The academy, as much as it wants the public to think differently, is made up of movie goers who are as susceptible as non-professionals to these kinds of blandishments. The members vote for what they like and rationalise it to themselves later on.
If there was a precursor to Green Book's best picture win, it was not only that screenplay victory but the way the academy couldn't get enough of voting for the weak and cliched Bohemian Rhapsody.
Though Rami Malek's victory as lead actor was forecast, no pundit I read expected the movie to walk off with four Oscars, the others for editing, sound mixing and sound editing.
For a film this feeble to have led all comers with four Oscar victories - more than the original Godfather - is something that will do the academy's reputation as an arbiter of taste no favours.
If there was a positive side to the return of Oscar populism, it was in the three key awards won by Black Panther, including costume design, production design and score.

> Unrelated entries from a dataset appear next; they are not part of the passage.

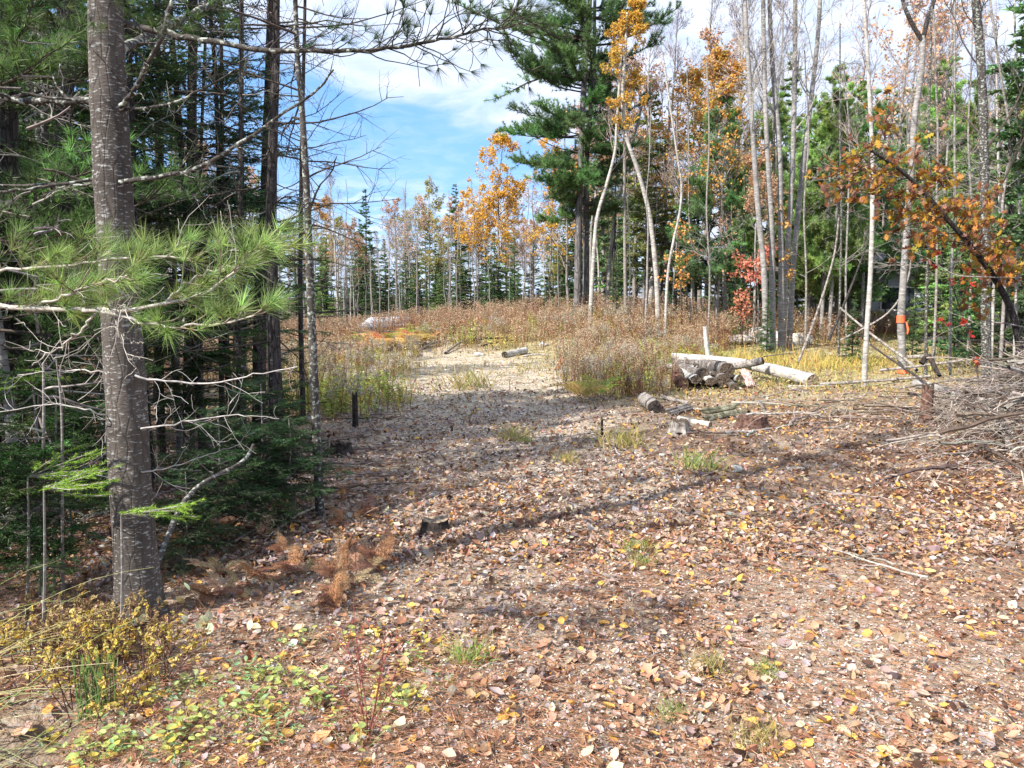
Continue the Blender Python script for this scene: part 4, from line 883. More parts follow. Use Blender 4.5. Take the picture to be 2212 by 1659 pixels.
for j, (u_, vb, Y_, r_, mt, lb) in enumerate([(15, 900, 6.2, .10, M_DARKBARK, 'broad dark trunk at the left edge of the woods'), (135, 940, 7.0, .11, M_DARKBARK, 'broad black trunk left of the thick grey pine'), (345, 940, 8.5, .05, M_DARKBARK, 'slim dark trunk just right of the thick grey pine'),
                                           (432, 900, 9.5, .03, M_LICHEN, 'very slim trunk right of the greyish lit one'), (478, 920, 9.0, .035, M_DARKBARK, 'slim dark trunk centred between the greyish and the furrowed trunks'), (516, 930, 7.6, .03, M_DARKBARK, 'thin black sapling trunk left of the hidden dark trunk'),
                                           (522, 880, 10.5, .05, M_LICHEN, 'mottled trunk behind the thin black sapling trunk'), (225, 980, 6.0, .045, M_LICHEN, 'mottled slim trunk close behind the thick grey pine'), (655, 900, 10.5, .04, M_DARKBARK, 'slim dark trunk behind the crooked trunk'),
                                           (92, 1290, 4.2, .018, M_POLE, 'thin grey sapling stem left of the thick pine base'), (132, 1300, 4.1, .014, M_POLE, 'second thin grey sapling stem nearest the thick pine base'), (75, 1200, 4.8, .022, M_DARKBARK, 'dark sapling stem at the left behind the grey ones')]):
    u0 = u_; qq = rr_(620 + j); low = r_ < .025; pole_hero(lb, [(u0, vb), (u0 + qq.normal(0, 3), vb * .88), (u0 + qq.normal(0, 5), 900), (u0 + qq.normal(4, 6), 760 + qq.uniform(-60, 40))] if low else [(u0, vb), (u0 + qq.normal(0, 3), vb * .75), (u0 + qq.normal(0, 5) , vb * .45), (u0 + qq.normal(4, 6), 60)], Y_, r_ * (.7 if low else 1), r_ * (.3 if low else .4), mt, None if low else 6.5, 620 + j, 34 if r_ > .02 else 14, .9 if r_ > .02 else .4, (.4, 5.0 if r_ > .02 else 2.5), name='fir_sapling' if r_ < .025 else 'conifer_tree', col=C_TWG if j % 2 else C_TW)
W = [(60, 8.2, 11, 0), (180, 7.6, 12, 2), (290, 9, 12, 1), (330, 7.4, 11, 0), (440, 8.1, 11.5, 1), (505, 8.6, 10.5, 0), (-60, 6.6, 12, 1), (-180, 8, 12, 2), (110, 12, 13, 1), (250, 13, 13, 2), (20, 14, 13, 0), (-120, 12, 13, 0), (5, 6.0, 9, 2)]
for u_, Y_, H_, i_ in W: tree('firn', i_, u_, Y_, H_ * .66, 'dark green fir with a bare lower trunk in the crowded left woods', 'dark firs crowded in the left woods')
for j in range(15):
    u_ = q.uniform(-500, 330); Y_ = q.uniform(16, 42); tree('firf', q.integers(4), u_, Y_, q.uniform(9, 13), 'dark conifer deep in the left woods', 'conifers deep in the left woods')
for j in range(26):
    u_ = q.uniform(-200, 480); Y_ = q.uniform(8, 22)
    if u_ > 380 - (Y_ - 9) * 8 and Y_ > 11: continue
    tree('pole', q.integers(4), u_, Y_, q.uniform(5, 9), 'slim dead twigged pole in the left woods', 'slim dead twigged poles in the left woods')
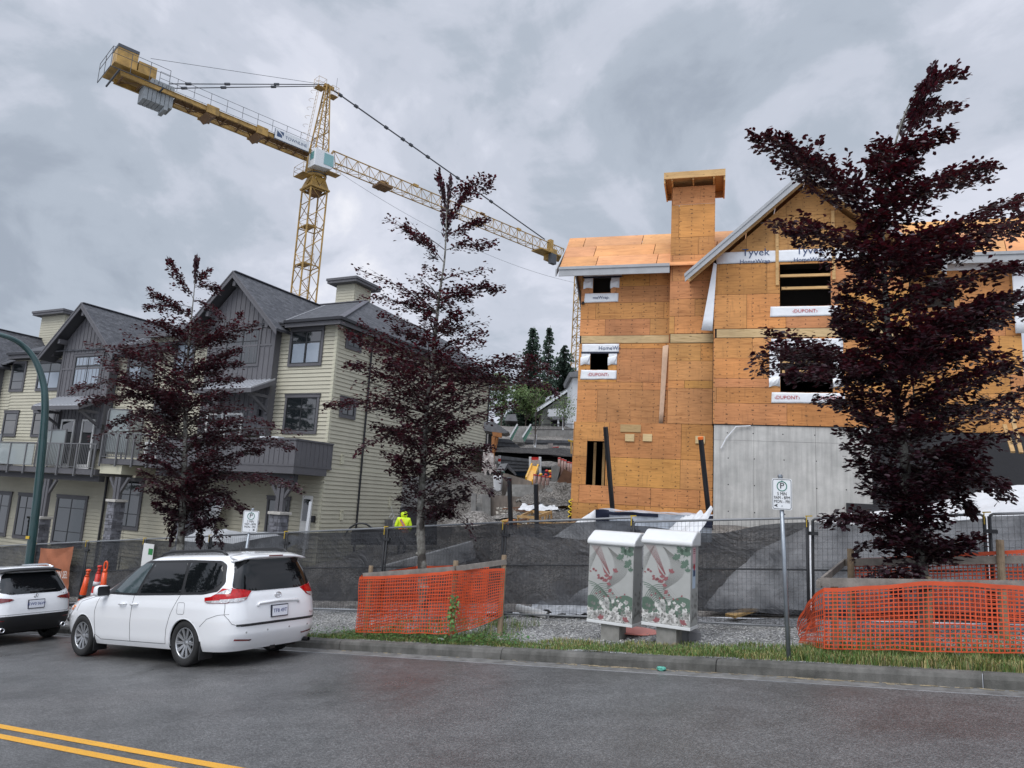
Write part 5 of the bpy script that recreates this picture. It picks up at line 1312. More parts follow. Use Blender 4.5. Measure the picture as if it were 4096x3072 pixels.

This is prestigious territory for what too many voters likely denigrated as a comic-book movie, and the moving speeches by winners including Ruth E. Carter for costume design and the emotional Hannah Beachler for production design underlined how meaningful those victories were.
If voters had followed that populist instinct but instead channelled it toward the best popular film in the race, Ryan Coogler's Black Panther, it would have turned a dissonant night into a beautiful and triumphant one. It was not to be.